A little less cosmic is my advice that you shouldn’t worry too much about editing on the sentence level until later on in your process. It can be dispiriting, at the beginning, to spend hours on this. I would advocate getting material down on the page and then seeing a little later what might be made of it.

Finally, don’t be too hard on yourself, day to day. Try to do what you can. My dictum comes from Five’s Keep on Movin’: ‘I know it’s not much but it’s okay, We’ll keep on movin’ anyway.’ But at the same time, long term, be utterly committed to producing something you are proud of.”

Virginia Evans, author of The Correspondent

“You have to keep going. Ann Patchett said in her essay The Getaway Car that writing a novel is like a long channel swim in the dark. Cold, lonely, maybe frightening. You have to keep going, stroke by stroke. I think the middle is the hardest. The middle is when it’s most tempting to throw it out, but you have to keep going. The only way out is through. And always, when you get to the end of a draft, print it. There is something about holding the thing in your hands.”

Marcia Hutchinson, author of The Mercy Step

“Whatever you do, don’t give up. I started writing after university but didn’t get anywhere, and then there was a 25-year gap when I got married, raised children and built a life. I returned to writing again in 2018, still it took another five years to secure a book deal. You never know when your moment will come so just keep going. Even if you don’t get a book deal you will have produced work that can be adapted later. Make sure you spend time with other writers; very few people can write and edit in a vacuum. And lastly there is no one way to write, take your time to find your own style.”

Megha Majumdar, author of A Guardian and a Thief

‘Don’t let failure on the page turn you away from what you want to say. Feel the disappointment. Let it show you something about the path you’ve been on and the path ahead. Then continue on. A gorgeous draft will come after many, many failed drafts.’

Sheena Kalayil, author of The Others

“Keep the day job and use the day job to learn and grow – and it will nourish your writing rather than detract from it.”

Rozie Kelly, author of Kingfisher

“Beyond anything else, keep going. Collect drafts and rejections like your life depends on it. Do it when it’s the last thing you feel like doing as well as in the moments it feels free and easy and delicious. Work it like a muscle, sometimes you won’t get the endorphins until afterwards when you’re exhausted and sore but it will always be worth it. And read. Read widely. Then read some more.”

Lily King, author of Heart the Lover 

“I often quote the Nike ad, ‘Just Do It’. Writers can invent all kinds of reasons not to write. There’s research to be done or errands to run or an uninspired mood to overcome. But writing does not happen unless you write. And when you start writing you must get that critic, that judge, inside you to leave the room. The critic is not invited to the writing of the first draft. That draft is for the creator to be messy and exploratory and have fun without being told it’s bad. Later the critic can come back in and help out. Another piece of advice I try to give aspiring writers is that they own their own stories. Fiction, nonfiction, their stories are theirs, no one else’s. And they are not responsible for anyone’s feelings about the stories they write. It is not their job to protect everyone they know. It is their job to tell the story they have in their gut that needs to come out.”
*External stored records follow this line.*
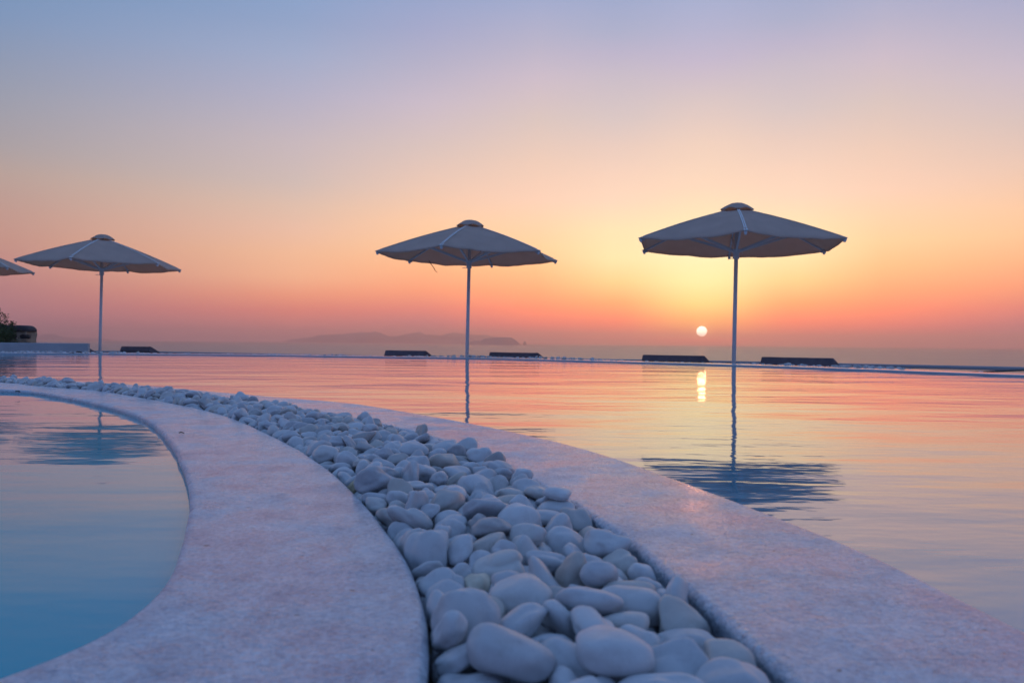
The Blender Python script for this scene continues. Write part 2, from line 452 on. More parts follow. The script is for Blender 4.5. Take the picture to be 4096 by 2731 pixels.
# basins under both pools
o = loft('pool_floor', offset(D, 0.0), offset(E, 0.0), -0.55, M_basin, 120, 2); tag(o, kind='structure')

# far coping, its outer pebble channel and the retaining wall down to the terrace
F = offset(E, 0.46); G2 = offset(E, 0.80); H2 = offset(E, 0.95)
o = coping('far_coping', F, E, 0.06, 0.5, 0.005, 0.001, M_wet)
tag(o, 'narrow white coping along the far edge of the large pool', 'coping')
DECK = -0.72
bm = bmesh.new()
band(bm, [[V(f.x, f.y, -0.06), V(g.x, g.y, -0.06), V(g.x, g.y, -0.035), V(h.x, h.y, -0.035), V(h.x, h.y, DECK - .1)] for f, g, h in zip(F, G2, H2)])
o = link('pebble_channel', bm, M_wall); tag(o, kind='structure')
# pebble bed floor
bm = bmesh.new(); band(bm, [[V(*b_.xy, -0.088), V(*c.xy, -0.088)] for b_, c in zip(offset(B, .003), offset(C, -.003))])
o = link('bed_floor', bm, simple('bed_membrane', (0.30, 0.29, 0.28), 0.9, [(80, .5, .004)], 0.3, 60)); tag(o, kind='structure')

# lower terrace
H3 = offset(E, 0.93)
outer = offset(E, 9.5)
bm = bmesh.new(); a = resample(H3, 160); b_ = resample(outer, 160)
band(bm, [[V(*p.xy, DECK), V(*q.xy, DECK), V(*q.xy, DECK - 1.0)] for p, q in zip(a, b_)])
o = link('terrace_floor', bm, M_deck); tag(o, kind='structure')

# hillside under the terrace and the sea
SEA_Z = -50.0
bm = bmesh.new()
rows = []
for j in range(48):
    v = j / 47
    row = []
    for i in range(81):
        x = (i - 40) * 22.0
        y0 = -300 + v * 760
        z = -1.45 - 0.02 * abs(x) * 0.3
        if y0 > 14: z -= (y0 - 14) * 0.38
        z += noise.noise(V(x * .02, y0 * .02, 0)) * min(6, max(0, (y0 - 26) * .2)) 
        row.append(bm.verts.new(V(x, y0, max(z, SEA_Z - .6))))
    rows.append(row)
for a, b_ in zip(rows, rows[1:]):
    for k in range(80): bm.faces.new((a[k], a[k + 1], b_[k + 1], b_[k]))
o = link('hillside', bm, M_earth, smooth=True); tag(o, kind='structure')
bm = bmesh.new()
SEA_R = 40000.0
prev = None
c0 = bm.verts.new(V(0, 0, SEA_Z))
for r in (300, 1200, 4000, 10000, 20000, 30000, SEA_R):
    ring = [bm.verts.new(V(r * math.cos(t), r * math.sin(t), SEA_Z)) for t in [2 * math.pi * k / 180 for k in range(180)]]
    if prev is None:
        for k in range(180): bm.faces.new((c0, ring[k], ring[(k + 1) % 180]))
    else:
        for k in range(180): bm.faces.new((prev[k], ring[k], ring[(k + 1) % 180], prev[(k + 1) % 180]))
    prev = ring
o = link('sea', bm, M_sea); tag(o, kind='structure')

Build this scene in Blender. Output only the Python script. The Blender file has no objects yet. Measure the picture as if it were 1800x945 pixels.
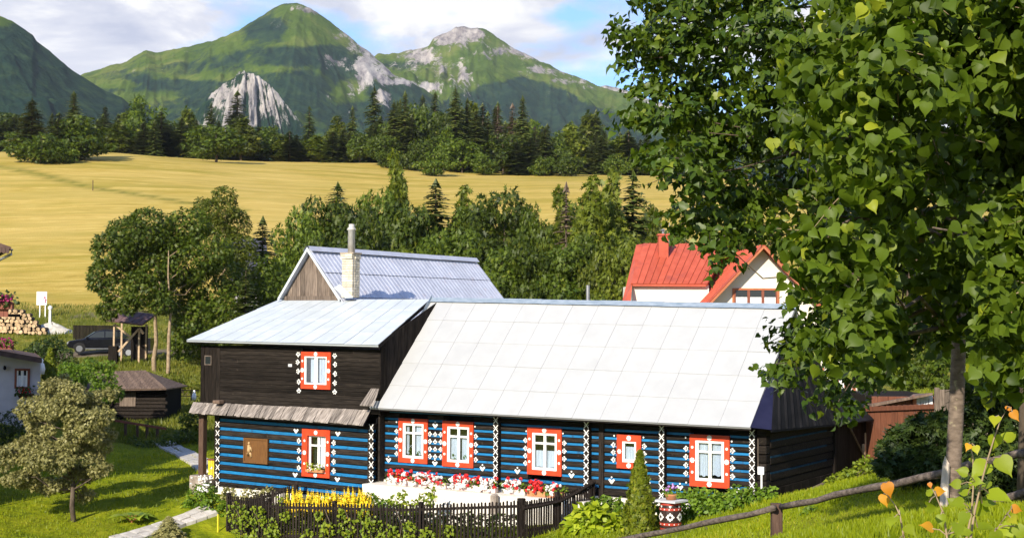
import bpy, math, random
import numpy as np
from mathutils import Matrix, Vector
random.seed(7)
RNG = np.random.default_rng(11)
SC = bpy.context.scene
COL = SC.collection
R_ = math.radians

# ------------------------------------------------------------ camera, sky, sun, exposure
FPX = 2500.0
PITCH, ROLL = R_(2.0), 0.006
def _rx(a): c, s = math.cos(a), math.sin(a); return np.array([[1, 0, 0], [0, c, -s], [0, s, c]])
def _rz(a): c, s = math.cos(a), math.sin(a); return np.array([[c, -s, 0], [s, c, 0], [0, 0, 1.0]])
CAMR = _rx(math.pi / 2 + PITCH) @ _rz(ROLL)
cam = bpy.data.cameras.new('camera'); camo = bpy.data.objects.new('camera', cam); COL.objects.link(camo)
cam.sensor_width = 36; cam.lens = FPX / 1800 * 36; cam.clip_start = 0.1; cam.clip_end = 30000
camo.rotation_euler = Matrix(CAMR.tolist()).to_euler()
SC.camera = camo

SUN_E, SUN_PHI = R_(28), R_(-7)
TH = math.atan(1540 / 2500)                       # the house front is turned this far from the picture plane
AT = np.array([math.cos(TH), -math.sin(TH), 0])   # along the house front, to the east
AV = np.array([math.sin(TH), math.cos(TH), 0])    # into the house
AZ = np.array([0, 0, 1.0])
_sh = -AV * math.cos(SUN_PHI) - AT * math.sin(SUN_PHI)
SUN_DIR = np.array([_sh[0] * math.cos(SUN_E), _sh[1] * math.cos(SUN_E), math.sin(SUN_E)])
sl = bpy.data.lights.new('sun', 'SUN'); sl.energy = 4.6; sl.angle = R_(0.53); sl.color = (1, 0.905, 0.755)
so = bpy.data.objects.new('sun', sl); COL.objects.link(so)
so.rotation_euler = Vector((-SUN_DIR).tolist()).to_track_quat('-Z', 'Y').to_euler()
so.location = (-20, -40, 60)

W = bpy.data.worlds.new('World'); SC.world = W; W.use_nodes = True
def nd(nt, t, **k):
    n = nt.nodes.new(t)
    for a, b in k.items(): setattr(n, a, b)
    return n
def lk(nt, a, b): nt.links.new(a, b)
def ramp(nt, fac, stops):
    r = nd(nt, 'ShaderNodeValToRGB')
    el = r.color_ramp.elements
    while len(el) < len(stops): el.new(0.5)
    for e, (p, c) in zip(el, stops): e.position = p; e.color = (*c, 1) if len(c) == 3 else c
    lk(nt, fac, r.inputs[0]); return r.outputs[0]
def mixc(nt, fac, a, b, mode='MIX'):
    m = nd(nt, 'ShaderNodeMix', data_type='RGBA', blend_type=mode)
    for i, v in ((0, fac), (6, a), (7, b)):
        if isinstance(v, (int, float)): m.inputs[i].default_value = v
        elif isinstance(v, tuple): m.inputs[i].default_value = (*v, 1)
        else: lk(nt, v, m.inputs[i])
    return m.outputs[2]
def build_world():
    nt = W.node_tree; nt.nodes.clear()
    out = nd(nt, 'ShaderNodeOutputWorld')
    sky = nd(nt, 'ShaderNodeTexSky', sky_type='NISHITA'); sky.sun_disc = False
    sky.sun_elevation = SUN_E; sky.sun_rotation = math.atan2(SUN_DIR[0], SUN_DIR[1]) % (2 * math.pi)
    sky.air_density = 1.2; sky.dust_density = 0.3; sky.ozone_density = 4.0
    b1 = nd(nt, 'ShaderNodeBackground'); b1.inputs[1].default_value = 0.11; lk(nt, mixc(nt, 1.0, sky.outputs[0], (0.72, 0.92, 1.25), 'MULTIPLY'), b1.inputs[0])
    tc = nd(nt, 'ShaderNodeTexCoord')
    mp = nd(nt, 'ShaderNodeMapping'); mp.inputs['Scale'].default_value = (1, 1, 2.3); mp.inputs['Location'].default_value = (0.31, 0.2, 0.13)
    lk(nt, tc.outputs['Generated'], mp.inputs[0])
    n1 = nd(nt, 'ShaderNodeTexNoise'); n1.inputs['Scale'].default_value = 5.4; n1.inputs['Detail'].default_value = 7; n1.inputs['Roughness'].default_value = 0.52
    n2 = nd(nt, 'ShaderNodeTexNoise'); n2.inputs['Scale'].default_value = 8.5; n2.inputs['Detail'].default_value = 5; n2.inputs['Distortion'].default_value = 0.5; n2.inputs['Roughness'].default_value = 0.6
    lk(nt, mp.outputs[0], n1.inputs[0]); lk(nt, mp.outputs[0], n2.inputs[0])
    sx = nd(nt, 'ShaderNodeSeparateXYZ'); lk(nt, tc.outputs['Generated'], sx.inputs[0])   # the clouds thin out overhead
    hi_ = nd(nt, 'ShaderNodeMath', operation='MULTIPLY'); lk(nt, sx.outputs[2], hi_.inputs[0]); hi_.inputs[1].default_value = -0.30
    dn = nd(nt, 'ShaderNodeMath', operation='ADD'); lk(nt, n1.outputs[0], dn.inputs[0]); lk(nt, hi_.outputs[0], dn.inputs[1])
    cover = ramp(nt, dn.outputs[0], [(0.345, (0, 0, 0)), (0.425, (1, 1, 1))])
    tone = ramp(nt, n2.outputs[0], [(0.35, (0.45, 0.48, 0.60)), (0.48, (0.64, 0.65, 0.72)), (0.56, (0.86, 0.85, 0.84))])
    b2 = nd(nt, 'ShaderNodeBackground'); b2.inputs[1].default_value = 0.78; lk(nt, tone, b2.inputs[0])
    mx = nd(nt, 'ShaderNodeMixShader'); lk(nt, cover, mx.inputs[0]); lk(nt, b1.outputs[0], mx.inputs[1]); lk(nt, b2.outputs[0], mx.inputs[2])
    lk(nt, mx.outputs[0], out.inputs[0])
build_world()
SC.view_settings.view_transform = 'Standard'; SC.view_settings.look = 'None'
SC.view_settings.gamma = 1.0; SC.view_settings.exposure = 0.72
SC.render.engine = 'CYCLES'
SC.cycles.use_denoising = True
SC.cycles.max_bounces = 6; SC.cycles.transparent_max_bounces = 8; SC.cycles.diffuse_bounces = 3
SC.cycles.volume_bounces = 0
SC.cycles.sample_clamp_indirect = 8

# ------------------------------------------------------------ measuring helpers
def ray(px, py): return CAMR @ np.array([(px - 900) / FPX, (472.5 - py) / FPX, -1.0])
def at(px, py, Y): d = ray(px, py); return d * (Y / d[1])
def proj(P):
    l = CAMR.T @ np.array(P, float); return (900 + FPX * l[0] / -l[2], 472.5 - FPX * l[1] / -l[2])
HO = at(1327, 880, 40.0)                          # foot of the house's front east corner
def H(t, v, z): return HO + t * AT + v * AV + z * AZ
def fw(px, py, off=0.0):                          # a point seen on a plane parallel to the front -> (t, z)
    d = ray(px, py); P = d * (((HO + off * AV) @ AV) / (d @ AV)) - HO
    return P @ AT, P[2]
def fs(px, py, t):                                # a point seen on a plane parallel to the end wall -> (v, z)
    d = ray(px, py); P = d * (((HO + t * AT) @ AT) / (d @ AT)) - HO
    return P @ AV, P[2]

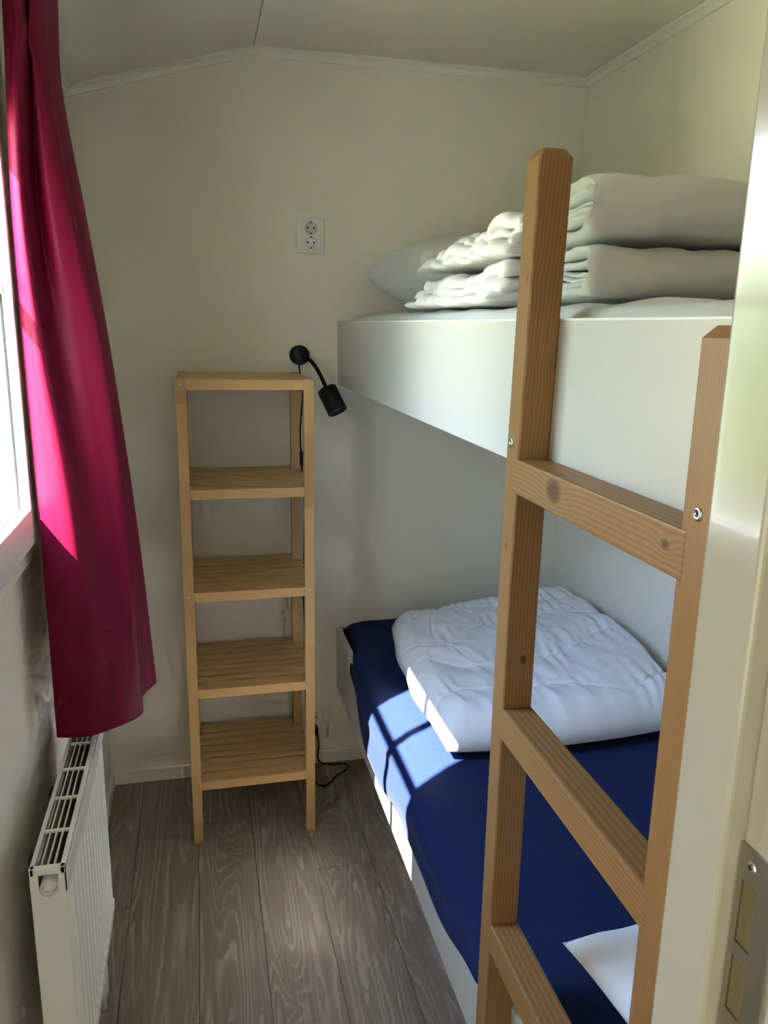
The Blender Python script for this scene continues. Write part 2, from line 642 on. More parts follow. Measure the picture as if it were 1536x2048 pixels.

Katie Kitamura, author of Audition

“You have to keep doing it. Usually, the only thing that separates a writer from a non-writer is simply the fact that the writer keeps writing.”

Charlotte McConaghy, author of Wild Dark Shore

“Always write the book you most want to read. It is impossible to understand or predict changing literary trends, and I think writing with audience too much in the front of your mind becomes a hindrance. Instead, if you pour all of your passion, everything you love, everything you fear, everything that enrages you or inspires you, if you put the truth of yourself into your writing, then that personal specificity becomes far more widely appealing. If you aren’t feeling your writing, nobody else will either.”

Kit de Waal, author of The Best of Everything

“Learn the craft. Find out the ingredients of a good book – your favourite book maybe – and dissect it. Find out why it works, disassemble it, try and see the building blocks and then copy it. Copy it in a short story or a piece of flash fiction, mimic the cadence and style and voice. Then leave it alone and see where you and that book or that author overlap. In that overlapping is you the writer and that is your voice. Write you book from that place.”

Alice Evelyn Yang, author of A Beast Slinks Towards Beijing

“I remember the desperation I felt towards the end of my drafting process for A Beast Slinks Towards Beijing. I had poured so much time into it, and I was burnt out and coming up against a wall, but I still forced myself to continue. I wanted to be done with the book, to feel it as a finished object, even though I knew innately that what the book needed was time. My friend and fellow author told me then, “No one ever reads a book and thinks, ‘Wow, I wish the author had spent less time on this.’” This helped me take a step away from the work and rest, so I could return to it with fresh eyes. So many of the works I admire have been years, even decades in the making. One of my favorite books, “Pachinko” by Min Jin Lee, took three decades to research and write, and that time and care shows in the story. Sometimes, in my drafting process, I felt like I had to claw myself as fast as I could to the goalpost of a complete manuscript, so I could then claw myself to the goalpost of publication, but now, having just had my book launch, I am so glad that I took the time to shape the work into something I am proud of. I’ll cherish this work in its current form as a testament to the writer I was in my early twenties: willing to adapt, willing to try.”